Problem details -
Write out each entry again. Keep every word exactly as it is.

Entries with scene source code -
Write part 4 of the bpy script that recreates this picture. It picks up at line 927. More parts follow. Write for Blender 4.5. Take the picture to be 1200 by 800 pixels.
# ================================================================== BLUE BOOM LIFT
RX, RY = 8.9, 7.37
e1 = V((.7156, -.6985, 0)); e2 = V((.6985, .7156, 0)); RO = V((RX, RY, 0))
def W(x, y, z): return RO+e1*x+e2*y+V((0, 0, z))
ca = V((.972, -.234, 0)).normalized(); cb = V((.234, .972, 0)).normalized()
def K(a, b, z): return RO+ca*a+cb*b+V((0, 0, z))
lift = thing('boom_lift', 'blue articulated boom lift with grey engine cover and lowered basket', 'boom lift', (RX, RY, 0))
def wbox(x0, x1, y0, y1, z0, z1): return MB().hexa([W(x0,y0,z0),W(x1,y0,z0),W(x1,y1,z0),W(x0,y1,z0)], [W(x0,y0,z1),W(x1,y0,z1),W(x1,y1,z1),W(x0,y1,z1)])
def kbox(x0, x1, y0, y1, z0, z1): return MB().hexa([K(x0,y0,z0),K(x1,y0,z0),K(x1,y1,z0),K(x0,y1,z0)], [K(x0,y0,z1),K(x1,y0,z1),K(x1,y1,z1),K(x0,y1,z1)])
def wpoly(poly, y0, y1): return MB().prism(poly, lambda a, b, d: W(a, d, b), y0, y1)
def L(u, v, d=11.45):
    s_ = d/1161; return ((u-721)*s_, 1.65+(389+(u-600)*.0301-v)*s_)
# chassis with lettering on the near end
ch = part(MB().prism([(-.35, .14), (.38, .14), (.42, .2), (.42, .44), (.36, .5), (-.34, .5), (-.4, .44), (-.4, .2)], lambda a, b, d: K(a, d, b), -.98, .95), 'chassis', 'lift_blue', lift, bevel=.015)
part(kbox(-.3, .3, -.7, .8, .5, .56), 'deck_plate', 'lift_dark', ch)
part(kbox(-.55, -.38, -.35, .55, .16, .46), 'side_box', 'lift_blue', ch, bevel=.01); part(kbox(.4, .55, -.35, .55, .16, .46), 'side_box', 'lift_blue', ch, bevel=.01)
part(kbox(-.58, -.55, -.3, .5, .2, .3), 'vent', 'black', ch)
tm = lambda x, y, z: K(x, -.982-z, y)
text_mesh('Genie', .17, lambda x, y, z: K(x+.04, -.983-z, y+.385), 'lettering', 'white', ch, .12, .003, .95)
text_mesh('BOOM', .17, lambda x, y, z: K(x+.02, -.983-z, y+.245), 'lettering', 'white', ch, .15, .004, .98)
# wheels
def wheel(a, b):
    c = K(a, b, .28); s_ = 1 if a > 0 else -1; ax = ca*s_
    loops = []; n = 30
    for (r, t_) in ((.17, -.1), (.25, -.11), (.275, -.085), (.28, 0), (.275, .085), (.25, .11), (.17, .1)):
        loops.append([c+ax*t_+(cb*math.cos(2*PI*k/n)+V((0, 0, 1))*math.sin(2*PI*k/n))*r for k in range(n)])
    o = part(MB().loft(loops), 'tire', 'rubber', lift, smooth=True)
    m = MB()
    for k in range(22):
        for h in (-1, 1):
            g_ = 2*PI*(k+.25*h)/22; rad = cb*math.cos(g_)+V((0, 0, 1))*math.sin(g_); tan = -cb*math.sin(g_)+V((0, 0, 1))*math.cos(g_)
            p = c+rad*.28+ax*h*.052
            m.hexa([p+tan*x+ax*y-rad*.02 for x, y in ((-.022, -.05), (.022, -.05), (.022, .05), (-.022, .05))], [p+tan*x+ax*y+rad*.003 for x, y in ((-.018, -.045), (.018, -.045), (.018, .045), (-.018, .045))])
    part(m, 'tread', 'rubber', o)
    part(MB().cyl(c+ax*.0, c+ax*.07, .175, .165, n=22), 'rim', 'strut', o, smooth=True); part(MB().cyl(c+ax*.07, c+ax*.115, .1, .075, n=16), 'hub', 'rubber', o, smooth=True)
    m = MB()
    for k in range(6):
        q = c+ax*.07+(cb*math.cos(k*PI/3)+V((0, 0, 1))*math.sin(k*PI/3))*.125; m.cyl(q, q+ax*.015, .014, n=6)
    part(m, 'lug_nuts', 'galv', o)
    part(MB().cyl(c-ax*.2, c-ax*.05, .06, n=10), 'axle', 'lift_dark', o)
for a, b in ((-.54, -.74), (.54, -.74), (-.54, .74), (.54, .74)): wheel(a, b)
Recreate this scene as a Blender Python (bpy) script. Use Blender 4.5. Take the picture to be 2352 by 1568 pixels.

Written reply -
Write part 4 of the bpy script that recreates this picture. It picks up at line 927. More parts follow. Write for Blender 4.5. Take the picture to be 1200 by 800 pixels.
# ================================================================== BLUE BOOM LIFT
RX, RY = 8.9, 7.37
e1 = V((.7156, -.6985, 0)); e2 = V((.6985, .7156, 0)); RO = V((RX, RY, 0))
def W(x, y, z): return RO+e1*x+e2*y+V((0, 0, z))
ca = V((.972, -.234, 0)).normalized(); cb = V((.234, .972, 0)).normalized()
def K(a, b, z): return RO+ca*a+cb*b+V((0, 0, z))
lift = thing('boom_lift', 'blue articulated boom lift with grey engine cover and lowered basket', 'boom lift', (RX, RY, 0))
def wbox(x0, x1, y0, y1, z0, z1): return MB().hexa([W(x0,y0,z0),W(x1,y0,z0),W(x1,y1,z0),W(x0,y1,z0)], [W(x0,y0,z1),W(x1,y0,z1),W(x1,y1,z1),W(x0,y1,z1)])
def kbox(x0, x1, y0, y1, z0, z1): return MB().hexa([K(x0,y0,z0),K(x1,y0,z0),K(x1,y1,z0),K(x0,y1,z0)], [K(x0,y0,z1),K(x1,y0,z1),K(x1,y1,z1),K(x0,y1,z1)])
def wpoly(poly, y0, y1): return MB().prism(poly, lambda a, b, d: W(a, d, b), y0, y1)
def L(u, v, d=11.45):
    s_ = d/1161; return ((u-721)*s_, 1.65+(389+(u-600)*.0301-v)*s_)
# chassis with lettering on the near end
ch = part(MB().prism([(-.35, .14), (.38, .14), (.42, .2), (.42, .44), (.36, .5), (-.34, .5), (-.4, .44), (-.4, .2)], lambda a, b, d: K(a, d, b), -.98, .95), 'chassis', 'lift_blue', lift, bevel=.015)
part(kbox(-.3, .3, -.7, .8, .5, .56), 'deck_plate', 'lift_dark', ch)
part(kbox(-.55, -.38, -.35, .55, .16, .46), 'side_box', 'lift_blue', ch, bevel=.01); part(kbox(.4, .55, -.35, .55, .16, .46), 'side_box', 'lift_blue', ch, bevel=.01)
part(kbox(-.58, -.55, -.3, .5, .2, .3), 'vent', 'black', ch)
tm = lambda x, y, z: K(x, -.982-z, y)
text_mesh('Genie', .17, lambda x, y, z: K(x+.04, -.983-z, y+.385), 'lettering', 'white', ch, .12, .003, .95)
text_mesh('BOOM', .17, lambda x, y, z: K(x+.02, -.983-z, y+.245), 'lettering', 'white', ch, .15, .004, .98)
# wheels
def wheel(a, b):
    c = K(a, b, .28); s_ = 1 if a > 0 else -1; ax = ca*s_
    loops = []; n = 30
    for (r, t_) in ((.17, -.1), (.25, -.11), (.275, -.085), (.28, 0), (.275, .085), (.25, .11), (.17, .1)):
        loops.append([c+ax*t_+(cb*math.cos(2*PI*k/n)+V((0, 0, 1))*math.sin(2*PI*k/n))*r for k in range(n)])
    o = part(MB().loft(loops), 'tire', 'rubber', lift, smooth=True)
    m = MB()
    for k in range(22):
        for h in (-1, 1):
            g_ = 2*PI*(k+.25*h)/22; rad = cb*math.cos(g_)+V((0, 0, 1))*math.sin(g_); tan = -cb*math.sin(g_)+V((0, 0, 1))*math.cos(g_)
            p = c+rad*.28+ax*h*.052
            m.hexa([p+tan*x+ax*y-rad*.02 for x, y in ((-.022, -.05), (.022, -.05), (.022, .05), (-.022, .05))], [p+tan*x+ax*y+rad*.003 for x, y in ((-.018, -.045), (.018, -.045), (.018, .045), (-.018, .045))])
    part(m, 'tread', 'rubber', o)
    part(MB().cyl(c+ax*.0, c+ax*.07, .175, .165, n=22), 'rim', 'strut', o, smooth=True); part(MB().cyl(c+ax*.07, c+ax*.115, .1, .075, n=16), 'hub', 'rubber', o, smooth=True)
    m = MB()
    for k in range(6):
        q = c+ax*.07+(cb*math.cos(k*PI/3)+V((0, 0, 1))*math.sin(k*PI/3))*.125; m.cyl(q, q+ax*.015, .014, n=6)
    part(m, 'lug_nuts', 'galv', o)
    part(MB().cyl(c-ax*.2, c-ax*.05, .06, n=10), 'axle', 'lift_dark', o)
for a, b in ((-.54, -.74), (.54, -.74), (-.54, .74), (.54, .74)): wheel(a, b)
Recreate this scene as a Blender Python (bpy) script. Use Blender 4.5. Take the picture to be 2352 by 1568 pixels.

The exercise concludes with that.